126 seslenmekte, kadehi getirmesini istemektedir.

Açıldı lâle güldü gonca geldi işret eyyâmı Zebân-i hâl-i sebze işret îmâsına gûyâdır

TERC2/3

"Lale açıldı, gonca güldü, içki zamanı geldi. Yeşillik hal diliyle içkiyi işaret etmektedir."

İşret, içki içmedir. İlkbaharın gelmesiyle izbe meyhanelere terk edilir, içki meclisleri yeşilliklerde, gül bahçelerinde kurulur, insanlar tabiatın verdiği coşkuyla yer, içer eğlenirler.

“İşret tasavvufta Hak'la olmanın verdiği hazdır.
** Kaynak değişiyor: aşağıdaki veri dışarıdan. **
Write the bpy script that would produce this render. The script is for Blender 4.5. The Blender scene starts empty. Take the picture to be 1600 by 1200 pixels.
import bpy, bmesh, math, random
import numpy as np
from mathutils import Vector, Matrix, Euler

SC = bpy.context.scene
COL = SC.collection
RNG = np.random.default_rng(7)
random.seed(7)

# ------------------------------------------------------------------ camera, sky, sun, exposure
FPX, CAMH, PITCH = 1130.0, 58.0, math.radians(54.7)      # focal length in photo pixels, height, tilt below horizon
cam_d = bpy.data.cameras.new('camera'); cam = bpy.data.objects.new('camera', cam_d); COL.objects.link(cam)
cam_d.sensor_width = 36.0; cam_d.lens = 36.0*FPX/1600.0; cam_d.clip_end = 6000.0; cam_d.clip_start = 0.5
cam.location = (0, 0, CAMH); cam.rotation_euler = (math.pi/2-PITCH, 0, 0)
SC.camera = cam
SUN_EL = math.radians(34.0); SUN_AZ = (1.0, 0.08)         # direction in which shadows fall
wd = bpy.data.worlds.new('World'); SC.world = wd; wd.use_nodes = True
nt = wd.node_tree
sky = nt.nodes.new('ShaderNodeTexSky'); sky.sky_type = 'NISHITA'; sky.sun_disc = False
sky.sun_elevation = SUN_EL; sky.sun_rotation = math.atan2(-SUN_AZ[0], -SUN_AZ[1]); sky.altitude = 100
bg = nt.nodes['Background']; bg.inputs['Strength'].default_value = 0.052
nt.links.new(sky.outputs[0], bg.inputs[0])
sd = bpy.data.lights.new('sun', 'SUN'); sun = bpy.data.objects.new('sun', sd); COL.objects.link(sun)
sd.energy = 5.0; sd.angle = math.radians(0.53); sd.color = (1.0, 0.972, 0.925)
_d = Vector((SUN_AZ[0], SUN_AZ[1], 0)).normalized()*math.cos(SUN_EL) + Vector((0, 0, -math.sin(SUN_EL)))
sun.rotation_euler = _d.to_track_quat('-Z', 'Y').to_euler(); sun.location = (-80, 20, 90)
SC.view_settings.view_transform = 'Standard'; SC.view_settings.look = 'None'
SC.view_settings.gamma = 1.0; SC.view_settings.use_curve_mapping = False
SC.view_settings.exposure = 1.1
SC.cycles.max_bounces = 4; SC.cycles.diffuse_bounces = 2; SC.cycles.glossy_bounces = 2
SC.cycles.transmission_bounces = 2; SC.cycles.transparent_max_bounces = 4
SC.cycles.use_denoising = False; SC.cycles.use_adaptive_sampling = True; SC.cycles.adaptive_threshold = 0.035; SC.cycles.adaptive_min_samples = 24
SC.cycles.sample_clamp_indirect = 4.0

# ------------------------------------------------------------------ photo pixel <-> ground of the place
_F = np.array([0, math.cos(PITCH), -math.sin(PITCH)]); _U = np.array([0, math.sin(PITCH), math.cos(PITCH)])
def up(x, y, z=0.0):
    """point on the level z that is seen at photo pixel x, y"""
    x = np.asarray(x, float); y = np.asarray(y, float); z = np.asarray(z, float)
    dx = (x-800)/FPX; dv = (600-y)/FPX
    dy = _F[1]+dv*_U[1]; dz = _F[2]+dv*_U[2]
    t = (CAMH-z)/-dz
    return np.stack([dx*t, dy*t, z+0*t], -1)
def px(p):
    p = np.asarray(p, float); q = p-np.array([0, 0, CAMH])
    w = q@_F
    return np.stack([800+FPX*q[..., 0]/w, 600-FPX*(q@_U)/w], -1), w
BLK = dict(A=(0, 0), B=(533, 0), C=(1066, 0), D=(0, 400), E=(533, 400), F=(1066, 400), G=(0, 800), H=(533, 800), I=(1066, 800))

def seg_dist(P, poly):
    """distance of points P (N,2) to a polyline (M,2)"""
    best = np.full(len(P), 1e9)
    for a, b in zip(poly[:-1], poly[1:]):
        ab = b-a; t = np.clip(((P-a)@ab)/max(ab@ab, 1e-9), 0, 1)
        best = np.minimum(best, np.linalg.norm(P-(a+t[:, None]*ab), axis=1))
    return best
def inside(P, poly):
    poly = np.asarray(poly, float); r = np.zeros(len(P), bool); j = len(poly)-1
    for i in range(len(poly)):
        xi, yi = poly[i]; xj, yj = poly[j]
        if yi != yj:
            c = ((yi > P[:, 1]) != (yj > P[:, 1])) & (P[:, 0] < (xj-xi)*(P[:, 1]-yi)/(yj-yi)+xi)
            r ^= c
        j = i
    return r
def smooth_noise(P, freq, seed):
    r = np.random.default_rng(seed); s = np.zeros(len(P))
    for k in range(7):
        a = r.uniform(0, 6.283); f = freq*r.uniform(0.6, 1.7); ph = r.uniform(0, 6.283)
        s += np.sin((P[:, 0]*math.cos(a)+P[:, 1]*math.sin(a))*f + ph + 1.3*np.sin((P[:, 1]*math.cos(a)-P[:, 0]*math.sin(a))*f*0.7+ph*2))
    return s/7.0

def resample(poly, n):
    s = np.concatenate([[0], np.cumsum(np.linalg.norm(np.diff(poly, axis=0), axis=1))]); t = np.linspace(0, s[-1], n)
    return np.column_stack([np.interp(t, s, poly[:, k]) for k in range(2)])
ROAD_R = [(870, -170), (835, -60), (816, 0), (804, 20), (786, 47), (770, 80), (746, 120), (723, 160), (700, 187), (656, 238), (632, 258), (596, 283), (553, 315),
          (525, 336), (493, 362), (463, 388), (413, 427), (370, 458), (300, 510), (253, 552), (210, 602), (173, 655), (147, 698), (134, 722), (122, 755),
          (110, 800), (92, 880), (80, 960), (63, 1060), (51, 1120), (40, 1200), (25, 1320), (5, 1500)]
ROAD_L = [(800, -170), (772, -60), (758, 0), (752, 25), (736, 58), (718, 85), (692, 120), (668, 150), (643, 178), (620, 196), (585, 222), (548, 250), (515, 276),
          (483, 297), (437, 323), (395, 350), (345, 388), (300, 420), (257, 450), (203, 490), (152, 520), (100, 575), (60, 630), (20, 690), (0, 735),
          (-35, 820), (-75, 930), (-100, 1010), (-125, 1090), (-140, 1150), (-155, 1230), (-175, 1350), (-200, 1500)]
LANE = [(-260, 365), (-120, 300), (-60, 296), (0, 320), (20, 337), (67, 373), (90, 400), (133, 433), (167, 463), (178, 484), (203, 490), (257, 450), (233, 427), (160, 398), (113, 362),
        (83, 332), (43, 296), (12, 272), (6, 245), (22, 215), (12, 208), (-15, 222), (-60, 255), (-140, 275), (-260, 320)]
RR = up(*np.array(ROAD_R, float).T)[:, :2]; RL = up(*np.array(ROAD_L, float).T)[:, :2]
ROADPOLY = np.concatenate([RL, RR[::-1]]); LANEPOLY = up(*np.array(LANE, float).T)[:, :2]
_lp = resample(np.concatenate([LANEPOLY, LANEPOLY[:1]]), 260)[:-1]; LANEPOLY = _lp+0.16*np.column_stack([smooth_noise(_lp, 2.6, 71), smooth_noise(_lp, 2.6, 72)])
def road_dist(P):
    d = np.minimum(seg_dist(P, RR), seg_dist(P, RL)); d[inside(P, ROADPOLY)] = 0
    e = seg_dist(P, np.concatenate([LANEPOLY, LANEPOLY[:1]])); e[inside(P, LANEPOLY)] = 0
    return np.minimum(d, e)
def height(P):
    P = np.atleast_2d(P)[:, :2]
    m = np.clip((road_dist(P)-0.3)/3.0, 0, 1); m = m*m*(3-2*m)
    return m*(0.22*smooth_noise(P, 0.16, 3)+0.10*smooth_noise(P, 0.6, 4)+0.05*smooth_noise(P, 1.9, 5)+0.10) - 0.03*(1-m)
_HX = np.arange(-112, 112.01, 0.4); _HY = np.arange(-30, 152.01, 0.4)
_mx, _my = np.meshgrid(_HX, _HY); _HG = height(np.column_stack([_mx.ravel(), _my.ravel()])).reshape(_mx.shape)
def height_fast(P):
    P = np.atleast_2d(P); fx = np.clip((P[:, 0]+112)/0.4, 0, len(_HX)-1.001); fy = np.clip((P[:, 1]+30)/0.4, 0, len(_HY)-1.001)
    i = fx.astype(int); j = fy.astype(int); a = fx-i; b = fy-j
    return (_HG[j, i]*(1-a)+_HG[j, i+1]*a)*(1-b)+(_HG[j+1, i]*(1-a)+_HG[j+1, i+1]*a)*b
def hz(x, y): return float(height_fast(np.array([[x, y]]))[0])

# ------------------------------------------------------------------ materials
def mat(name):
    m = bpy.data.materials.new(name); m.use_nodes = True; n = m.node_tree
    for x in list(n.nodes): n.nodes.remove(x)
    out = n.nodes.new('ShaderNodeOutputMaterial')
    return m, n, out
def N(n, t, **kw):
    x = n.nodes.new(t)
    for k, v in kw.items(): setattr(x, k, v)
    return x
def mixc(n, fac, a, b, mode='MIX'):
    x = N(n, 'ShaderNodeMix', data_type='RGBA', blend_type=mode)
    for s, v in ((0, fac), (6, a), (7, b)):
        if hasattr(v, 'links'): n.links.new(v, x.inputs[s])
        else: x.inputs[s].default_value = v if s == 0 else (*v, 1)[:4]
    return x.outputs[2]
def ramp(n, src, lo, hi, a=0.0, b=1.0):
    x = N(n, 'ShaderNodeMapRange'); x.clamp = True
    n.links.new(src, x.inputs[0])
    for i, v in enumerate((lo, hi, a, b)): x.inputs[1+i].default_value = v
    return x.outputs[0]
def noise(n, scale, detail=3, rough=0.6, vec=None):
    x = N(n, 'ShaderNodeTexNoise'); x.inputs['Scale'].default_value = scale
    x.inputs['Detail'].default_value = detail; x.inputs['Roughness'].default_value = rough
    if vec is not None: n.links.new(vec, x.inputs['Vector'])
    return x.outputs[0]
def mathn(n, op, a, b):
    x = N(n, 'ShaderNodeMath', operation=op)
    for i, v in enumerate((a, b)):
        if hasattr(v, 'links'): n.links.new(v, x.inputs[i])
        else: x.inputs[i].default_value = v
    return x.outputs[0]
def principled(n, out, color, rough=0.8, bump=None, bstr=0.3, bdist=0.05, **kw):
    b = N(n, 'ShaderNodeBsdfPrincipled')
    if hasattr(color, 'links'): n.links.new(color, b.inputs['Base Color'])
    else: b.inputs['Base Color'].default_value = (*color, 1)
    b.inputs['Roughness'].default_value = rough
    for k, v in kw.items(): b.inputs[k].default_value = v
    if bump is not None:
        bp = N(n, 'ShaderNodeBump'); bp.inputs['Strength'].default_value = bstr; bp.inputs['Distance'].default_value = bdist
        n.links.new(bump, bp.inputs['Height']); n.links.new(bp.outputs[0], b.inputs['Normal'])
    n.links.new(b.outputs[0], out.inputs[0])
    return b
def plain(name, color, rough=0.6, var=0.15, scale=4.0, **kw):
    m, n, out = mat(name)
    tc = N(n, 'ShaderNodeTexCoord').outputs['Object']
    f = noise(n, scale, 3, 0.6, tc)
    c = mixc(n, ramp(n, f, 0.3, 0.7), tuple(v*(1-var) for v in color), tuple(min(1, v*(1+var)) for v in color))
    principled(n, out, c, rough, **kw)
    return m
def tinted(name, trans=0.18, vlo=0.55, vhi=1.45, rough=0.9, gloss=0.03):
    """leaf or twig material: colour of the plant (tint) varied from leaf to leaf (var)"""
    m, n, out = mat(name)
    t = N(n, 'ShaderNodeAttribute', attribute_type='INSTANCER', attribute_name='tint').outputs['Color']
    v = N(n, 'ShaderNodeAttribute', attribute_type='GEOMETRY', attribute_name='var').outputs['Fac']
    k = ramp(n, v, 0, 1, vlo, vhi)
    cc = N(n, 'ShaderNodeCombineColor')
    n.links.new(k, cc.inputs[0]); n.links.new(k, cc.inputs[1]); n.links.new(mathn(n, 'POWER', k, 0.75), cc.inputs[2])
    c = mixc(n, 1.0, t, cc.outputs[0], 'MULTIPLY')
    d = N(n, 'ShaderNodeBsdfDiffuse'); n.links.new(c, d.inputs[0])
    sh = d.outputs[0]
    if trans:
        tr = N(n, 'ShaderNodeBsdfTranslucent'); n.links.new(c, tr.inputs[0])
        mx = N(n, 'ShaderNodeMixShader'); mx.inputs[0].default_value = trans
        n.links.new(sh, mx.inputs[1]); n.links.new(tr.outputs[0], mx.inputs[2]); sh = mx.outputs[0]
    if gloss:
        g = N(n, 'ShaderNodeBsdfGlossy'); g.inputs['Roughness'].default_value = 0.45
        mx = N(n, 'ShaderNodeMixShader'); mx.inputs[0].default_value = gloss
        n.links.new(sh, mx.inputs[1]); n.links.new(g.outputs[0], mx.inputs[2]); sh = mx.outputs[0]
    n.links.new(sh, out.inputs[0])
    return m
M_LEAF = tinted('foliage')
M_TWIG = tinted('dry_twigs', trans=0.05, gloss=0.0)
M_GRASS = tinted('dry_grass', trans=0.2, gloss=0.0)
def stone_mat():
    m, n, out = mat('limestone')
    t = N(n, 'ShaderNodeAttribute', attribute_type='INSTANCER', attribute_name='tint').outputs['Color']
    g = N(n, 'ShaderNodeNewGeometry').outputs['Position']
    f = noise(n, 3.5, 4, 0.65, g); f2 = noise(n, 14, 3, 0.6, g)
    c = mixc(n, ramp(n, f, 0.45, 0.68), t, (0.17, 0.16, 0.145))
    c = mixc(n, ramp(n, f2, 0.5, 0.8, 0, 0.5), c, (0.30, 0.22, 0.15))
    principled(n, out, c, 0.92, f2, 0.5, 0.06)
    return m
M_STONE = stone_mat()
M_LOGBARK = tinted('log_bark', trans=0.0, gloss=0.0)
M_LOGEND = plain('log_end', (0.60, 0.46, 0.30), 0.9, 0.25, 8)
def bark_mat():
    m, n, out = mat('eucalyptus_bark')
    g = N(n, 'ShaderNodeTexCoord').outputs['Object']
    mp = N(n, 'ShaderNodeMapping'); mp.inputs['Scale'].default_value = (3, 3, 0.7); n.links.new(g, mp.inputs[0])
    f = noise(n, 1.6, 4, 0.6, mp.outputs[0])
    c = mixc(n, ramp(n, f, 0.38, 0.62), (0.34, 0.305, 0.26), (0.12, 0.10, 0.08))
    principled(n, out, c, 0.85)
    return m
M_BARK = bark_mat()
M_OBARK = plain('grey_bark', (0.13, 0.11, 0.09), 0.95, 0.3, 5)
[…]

Bu halde bulunan kalbin terennümüdür.” (Uludağ, 1996: 283)

Çıkardı sebze vü gül hâkden çok lâ'l ü firûze Velî yüz şükr kim Hân hâk-i pâyine nisar oldu

TERC-2/28

"Çimen ve gül topraktan la'l ve firuze çıkardı. Fakat Allah'a yüzlerce şükür olsun ki Hân'ın ayak toprağına serpildiler."

Şair firuze ile çimen; la'l ile gül arasında renk bakımından ilgi kurmuştur. Firuze ve la'l topraktan çıkan değerli taşlardır. Firuze mavi, la'l ise kırmızıdır. Şair her durumda bunların övgüsünde bulunduğu Han'ın ayaklarına saçılmasından memnundur, bundan dolayı Allah'a şükretmektedir.